What the exercise asks: Each line that holds the string "this" counts once; say how many such lines there are and add nothing.

Data for processing:
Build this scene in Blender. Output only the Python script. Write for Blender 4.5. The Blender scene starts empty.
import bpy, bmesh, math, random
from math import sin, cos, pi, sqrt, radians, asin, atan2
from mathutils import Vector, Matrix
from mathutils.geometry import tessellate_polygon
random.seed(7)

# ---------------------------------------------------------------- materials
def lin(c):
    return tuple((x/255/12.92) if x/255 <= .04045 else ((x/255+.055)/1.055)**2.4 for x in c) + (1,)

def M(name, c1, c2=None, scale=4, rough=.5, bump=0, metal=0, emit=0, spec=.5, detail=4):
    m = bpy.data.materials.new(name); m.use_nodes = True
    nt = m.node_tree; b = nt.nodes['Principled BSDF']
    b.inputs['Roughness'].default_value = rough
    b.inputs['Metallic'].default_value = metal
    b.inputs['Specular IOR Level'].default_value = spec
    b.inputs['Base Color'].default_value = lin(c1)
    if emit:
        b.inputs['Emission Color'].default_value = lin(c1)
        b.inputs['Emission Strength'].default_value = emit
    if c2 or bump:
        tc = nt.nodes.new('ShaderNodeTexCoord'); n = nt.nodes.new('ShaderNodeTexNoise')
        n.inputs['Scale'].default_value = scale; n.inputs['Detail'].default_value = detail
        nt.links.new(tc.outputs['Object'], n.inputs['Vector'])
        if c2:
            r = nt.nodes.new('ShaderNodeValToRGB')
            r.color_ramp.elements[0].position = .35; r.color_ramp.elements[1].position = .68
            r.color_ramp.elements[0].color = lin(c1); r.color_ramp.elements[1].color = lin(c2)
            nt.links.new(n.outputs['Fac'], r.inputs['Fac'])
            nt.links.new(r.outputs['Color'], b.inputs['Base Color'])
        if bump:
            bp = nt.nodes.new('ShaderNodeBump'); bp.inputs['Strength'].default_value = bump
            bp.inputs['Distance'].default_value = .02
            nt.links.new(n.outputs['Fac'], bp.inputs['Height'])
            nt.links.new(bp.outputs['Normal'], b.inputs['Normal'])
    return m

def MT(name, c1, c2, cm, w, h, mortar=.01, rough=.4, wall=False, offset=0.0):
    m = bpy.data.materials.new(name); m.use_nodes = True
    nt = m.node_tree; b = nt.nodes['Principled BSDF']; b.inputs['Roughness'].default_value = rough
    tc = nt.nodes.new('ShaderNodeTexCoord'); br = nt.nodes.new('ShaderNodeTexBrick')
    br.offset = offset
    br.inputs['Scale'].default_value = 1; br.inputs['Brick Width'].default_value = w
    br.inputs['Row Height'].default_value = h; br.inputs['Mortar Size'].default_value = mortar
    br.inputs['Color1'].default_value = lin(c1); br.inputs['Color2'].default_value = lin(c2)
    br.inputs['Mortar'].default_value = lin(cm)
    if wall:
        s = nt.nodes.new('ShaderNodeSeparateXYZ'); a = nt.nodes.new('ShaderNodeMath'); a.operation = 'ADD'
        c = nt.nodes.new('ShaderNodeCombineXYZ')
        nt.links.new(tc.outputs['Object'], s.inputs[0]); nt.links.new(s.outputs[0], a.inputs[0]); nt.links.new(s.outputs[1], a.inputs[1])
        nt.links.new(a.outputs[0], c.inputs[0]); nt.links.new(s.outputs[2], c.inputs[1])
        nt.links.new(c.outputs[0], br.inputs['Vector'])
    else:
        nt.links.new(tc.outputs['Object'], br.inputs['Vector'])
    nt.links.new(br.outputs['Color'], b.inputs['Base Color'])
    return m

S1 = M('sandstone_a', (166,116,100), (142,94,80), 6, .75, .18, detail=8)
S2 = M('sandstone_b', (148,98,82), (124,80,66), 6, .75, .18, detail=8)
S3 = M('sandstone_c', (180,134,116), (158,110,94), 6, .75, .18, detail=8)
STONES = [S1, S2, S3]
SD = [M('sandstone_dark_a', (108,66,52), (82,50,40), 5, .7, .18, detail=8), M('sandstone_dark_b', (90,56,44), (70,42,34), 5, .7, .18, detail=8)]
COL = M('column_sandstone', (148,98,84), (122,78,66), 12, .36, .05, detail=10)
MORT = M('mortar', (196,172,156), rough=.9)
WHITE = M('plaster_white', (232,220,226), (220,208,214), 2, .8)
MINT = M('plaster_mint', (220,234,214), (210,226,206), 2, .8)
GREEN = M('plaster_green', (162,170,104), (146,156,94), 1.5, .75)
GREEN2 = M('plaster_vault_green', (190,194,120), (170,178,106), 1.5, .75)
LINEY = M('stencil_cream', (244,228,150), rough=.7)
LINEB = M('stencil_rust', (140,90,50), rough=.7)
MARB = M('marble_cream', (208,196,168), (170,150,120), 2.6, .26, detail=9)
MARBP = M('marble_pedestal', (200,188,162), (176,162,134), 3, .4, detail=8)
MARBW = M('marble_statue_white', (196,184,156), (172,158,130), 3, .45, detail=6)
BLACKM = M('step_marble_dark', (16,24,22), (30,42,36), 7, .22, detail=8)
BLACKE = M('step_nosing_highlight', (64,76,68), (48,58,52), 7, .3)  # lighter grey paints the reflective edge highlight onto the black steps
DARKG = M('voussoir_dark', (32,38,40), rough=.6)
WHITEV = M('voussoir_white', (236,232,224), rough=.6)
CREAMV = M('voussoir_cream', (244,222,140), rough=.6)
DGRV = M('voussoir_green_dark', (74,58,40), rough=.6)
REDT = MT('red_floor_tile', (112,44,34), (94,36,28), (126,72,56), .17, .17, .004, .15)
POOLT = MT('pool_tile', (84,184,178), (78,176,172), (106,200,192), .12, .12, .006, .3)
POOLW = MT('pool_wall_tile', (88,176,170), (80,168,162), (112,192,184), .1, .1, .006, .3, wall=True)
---
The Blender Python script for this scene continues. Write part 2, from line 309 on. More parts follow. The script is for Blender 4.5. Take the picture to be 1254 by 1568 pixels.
==
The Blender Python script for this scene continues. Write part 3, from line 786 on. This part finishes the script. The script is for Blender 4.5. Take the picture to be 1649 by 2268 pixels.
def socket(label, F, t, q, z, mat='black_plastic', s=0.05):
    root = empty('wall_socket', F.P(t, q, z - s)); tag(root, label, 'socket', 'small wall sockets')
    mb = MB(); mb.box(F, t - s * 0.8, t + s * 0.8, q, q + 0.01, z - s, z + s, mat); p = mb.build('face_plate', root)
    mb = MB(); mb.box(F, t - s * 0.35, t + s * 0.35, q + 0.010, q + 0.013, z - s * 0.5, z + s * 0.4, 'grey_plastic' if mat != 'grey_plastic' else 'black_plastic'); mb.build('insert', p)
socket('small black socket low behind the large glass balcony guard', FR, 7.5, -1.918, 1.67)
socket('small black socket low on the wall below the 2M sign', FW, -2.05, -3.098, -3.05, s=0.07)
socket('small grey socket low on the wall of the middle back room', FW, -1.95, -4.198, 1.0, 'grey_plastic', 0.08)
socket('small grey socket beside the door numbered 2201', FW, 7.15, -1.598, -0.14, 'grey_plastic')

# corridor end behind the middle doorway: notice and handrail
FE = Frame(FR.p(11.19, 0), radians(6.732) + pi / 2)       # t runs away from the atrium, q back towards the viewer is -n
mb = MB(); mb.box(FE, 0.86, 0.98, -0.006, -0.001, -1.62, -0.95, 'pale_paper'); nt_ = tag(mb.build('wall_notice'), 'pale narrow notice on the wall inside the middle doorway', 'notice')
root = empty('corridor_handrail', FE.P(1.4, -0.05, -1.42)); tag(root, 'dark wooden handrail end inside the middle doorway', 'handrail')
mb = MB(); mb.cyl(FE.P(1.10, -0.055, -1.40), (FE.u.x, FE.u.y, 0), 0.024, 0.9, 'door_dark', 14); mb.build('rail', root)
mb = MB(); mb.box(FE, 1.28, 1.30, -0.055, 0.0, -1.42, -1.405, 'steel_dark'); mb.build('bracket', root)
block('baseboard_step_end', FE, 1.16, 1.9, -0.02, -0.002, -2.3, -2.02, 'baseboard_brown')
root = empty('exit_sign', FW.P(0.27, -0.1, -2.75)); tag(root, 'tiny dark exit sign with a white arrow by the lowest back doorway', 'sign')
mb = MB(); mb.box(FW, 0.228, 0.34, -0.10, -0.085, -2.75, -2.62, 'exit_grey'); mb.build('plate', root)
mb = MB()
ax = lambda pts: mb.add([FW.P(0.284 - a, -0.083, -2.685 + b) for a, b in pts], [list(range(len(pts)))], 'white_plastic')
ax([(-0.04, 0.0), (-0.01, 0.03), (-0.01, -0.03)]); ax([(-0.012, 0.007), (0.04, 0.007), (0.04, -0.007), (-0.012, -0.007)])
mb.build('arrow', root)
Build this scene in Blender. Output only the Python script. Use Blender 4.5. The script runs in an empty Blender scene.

Response: 4